* Requirements
Line by line, reproduce exactly the beginning of the listing below, ending with the line that contains "30, (1.0, 0.92, 0.82), 0.12)" and adding nothing.

* Information supplied

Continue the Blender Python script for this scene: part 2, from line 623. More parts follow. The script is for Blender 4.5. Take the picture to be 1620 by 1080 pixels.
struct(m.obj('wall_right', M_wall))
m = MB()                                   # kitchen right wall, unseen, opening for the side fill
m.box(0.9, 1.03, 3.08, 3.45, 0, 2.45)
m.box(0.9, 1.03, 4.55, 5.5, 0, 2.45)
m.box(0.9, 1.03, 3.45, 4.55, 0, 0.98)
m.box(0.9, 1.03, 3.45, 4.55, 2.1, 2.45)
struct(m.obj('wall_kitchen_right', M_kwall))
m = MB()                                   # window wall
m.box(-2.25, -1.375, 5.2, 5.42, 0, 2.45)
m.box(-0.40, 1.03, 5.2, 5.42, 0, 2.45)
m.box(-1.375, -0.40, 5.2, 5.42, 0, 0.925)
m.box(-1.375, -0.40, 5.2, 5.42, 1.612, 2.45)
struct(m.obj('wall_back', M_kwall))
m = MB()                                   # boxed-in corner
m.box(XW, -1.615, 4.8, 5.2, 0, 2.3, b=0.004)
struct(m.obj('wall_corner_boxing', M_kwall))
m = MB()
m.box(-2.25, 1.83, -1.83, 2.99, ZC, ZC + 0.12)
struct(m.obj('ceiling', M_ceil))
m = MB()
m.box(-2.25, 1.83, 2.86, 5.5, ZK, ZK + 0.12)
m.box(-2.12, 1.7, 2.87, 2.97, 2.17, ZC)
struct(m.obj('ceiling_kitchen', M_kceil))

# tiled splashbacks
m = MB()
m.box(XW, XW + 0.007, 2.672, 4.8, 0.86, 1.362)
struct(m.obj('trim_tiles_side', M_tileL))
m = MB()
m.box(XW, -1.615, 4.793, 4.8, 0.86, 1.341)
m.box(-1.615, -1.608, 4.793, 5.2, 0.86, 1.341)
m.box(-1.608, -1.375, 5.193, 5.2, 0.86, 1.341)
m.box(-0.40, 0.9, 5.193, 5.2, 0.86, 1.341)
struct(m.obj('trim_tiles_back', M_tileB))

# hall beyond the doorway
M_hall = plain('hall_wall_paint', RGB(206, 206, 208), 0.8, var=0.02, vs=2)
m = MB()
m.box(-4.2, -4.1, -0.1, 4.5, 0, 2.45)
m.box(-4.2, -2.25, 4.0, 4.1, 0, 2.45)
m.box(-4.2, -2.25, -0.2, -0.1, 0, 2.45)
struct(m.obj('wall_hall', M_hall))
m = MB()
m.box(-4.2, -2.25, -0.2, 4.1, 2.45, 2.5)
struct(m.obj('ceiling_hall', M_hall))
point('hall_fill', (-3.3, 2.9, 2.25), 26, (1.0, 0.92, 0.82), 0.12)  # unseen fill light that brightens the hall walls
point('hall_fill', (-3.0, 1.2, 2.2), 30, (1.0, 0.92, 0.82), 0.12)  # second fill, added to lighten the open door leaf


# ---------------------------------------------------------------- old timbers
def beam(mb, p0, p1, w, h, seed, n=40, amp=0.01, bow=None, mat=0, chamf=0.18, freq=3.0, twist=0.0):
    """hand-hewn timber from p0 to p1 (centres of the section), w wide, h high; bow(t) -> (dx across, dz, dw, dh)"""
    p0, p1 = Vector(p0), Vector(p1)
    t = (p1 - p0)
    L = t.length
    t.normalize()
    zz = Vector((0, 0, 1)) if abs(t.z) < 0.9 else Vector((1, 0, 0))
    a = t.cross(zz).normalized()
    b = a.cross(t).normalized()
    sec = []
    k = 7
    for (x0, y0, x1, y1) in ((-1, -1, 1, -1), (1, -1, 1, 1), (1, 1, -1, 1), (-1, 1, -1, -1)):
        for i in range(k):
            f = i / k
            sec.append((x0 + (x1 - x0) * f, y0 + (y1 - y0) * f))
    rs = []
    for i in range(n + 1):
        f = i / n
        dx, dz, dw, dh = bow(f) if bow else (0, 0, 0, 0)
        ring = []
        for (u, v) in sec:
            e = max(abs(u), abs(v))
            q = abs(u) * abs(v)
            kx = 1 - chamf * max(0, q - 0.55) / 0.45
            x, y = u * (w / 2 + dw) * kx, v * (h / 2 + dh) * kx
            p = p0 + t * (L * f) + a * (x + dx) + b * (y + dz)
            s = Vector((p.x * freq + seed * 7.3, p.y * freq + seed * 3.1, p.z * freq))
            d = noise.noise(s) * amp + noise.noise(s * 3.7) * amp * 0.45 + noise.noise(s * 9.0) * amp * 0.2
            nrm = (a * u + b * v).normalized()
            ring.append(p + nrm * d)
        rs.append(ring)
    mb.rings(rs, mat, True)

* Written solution
Continue the Blender Python script for this scene: part 2, from line 623. More parts follow. The script is for Blender 4.5. Take the picture to be 1620 by 1080 pixels.
struct(m.obj('wall_right', M_wall))
m = MB()                                   # kitchen right wall, unseen, opening for the side fill
m.box(0.9, 1.03, 3.08, 3.45, 0, 2.45)
m.box(0.9, 1.03, 4.55, 5.5, 0, 2.45)
m.box(0.9, 1.03, 3.45, 4.55, 0, 0.98)
m.box(0.9, 1.03, 3.45, 4.55, 2.1, 2.45)
struct(m.obj('wall_kitchen_right', M_kwall))
m = MB()                                   # window wall
m.box(-2.25, -1.375, 5.2, 5.42, 0, 2.45)
m.box(-0.40, 1.03, 5.2, 5.42, 0, 2.45)
m.box(-1.375, -0.40, 5.2, 5.42, 0, 0.925)
m.box(-1.375, -0.40, 5.2, 5.42, 1.612, 2.45)
struct(m.obj('wall_back', M_kwall))
m = MB()                                   # boxed-in corner
m.box(XW, -1.615, 4.8, 5.2, 0, 2.3, b=0.004)
struct(m.obj('wall_corner_boxing', M_kwall))
m = MB()
m.box(-2.25, 1.83, -1.83, 2.99, ZC, ZC + 0.12)
struct(m.obj('ceiling', M_ceil))
m = MB()
m.box(-2.25, 1.83, 2.86, 5.5, ZK, ZK + 0.12)
m.box(-2.12, 1.7, 2.87, 2.97, 2.17, ZC)
struct(m.obj('ceiling_kitchen', M_kceil))

# tiled splashbacks
m = MB()
m.box(XW, XW + 0.007, 2.672, 4.8, 0.86, 1.362)
struct(m.obj('trim_tiles_side', M_tileL))
m = MB()
m.box(XW, -1.615, 4.793, 4.8, 0.86, 1.341)
m.box(-1.615, -1.608, 4.793, 5.2, 0.86, 1.341)
m.box(-1.608, -1.375, 5.193, 5.2, 0.86, 1.341)
m.box(-0.40, 0.9, 5.193, 5.2, 0.86, 1.341)
struct(m.obj('trim_tiles_back', M_tileB))

# hall beyond the doorway
M_hall = plain('hall_wall_paint', RGB(206, 206, 208), 0.8, var=0.02, vs=2)
m = MB()
m.box(-4.2, -4.1, -0.1, 4.5, 0, 2.45)
m.box(-4.2, -2.25, 4.0, 4.1, 0, 2.45)
m.box(-4.2, -2.25, -0.2, -0.1, 0, 2.45)
struct(m.obj('wall_hall', M_hall))
m = MB()
m.box(-4.2, -2.25, -0.2, 4.1, 2.45, 2.5)
struct(m.obj('ceiling_hall', M_hall))
point('hall_fill', (-3.3, 2.9, 2.25), 26, (1.0, 0.92, 0.82), 0.12)  # unseen fill light that brightens the hall walls
point('hall_fill', (-3.0, 1.2, 2.2), 30, (1.0, 0.92, 0.82), 0.12)  # second fill, added to lighten the open door leaf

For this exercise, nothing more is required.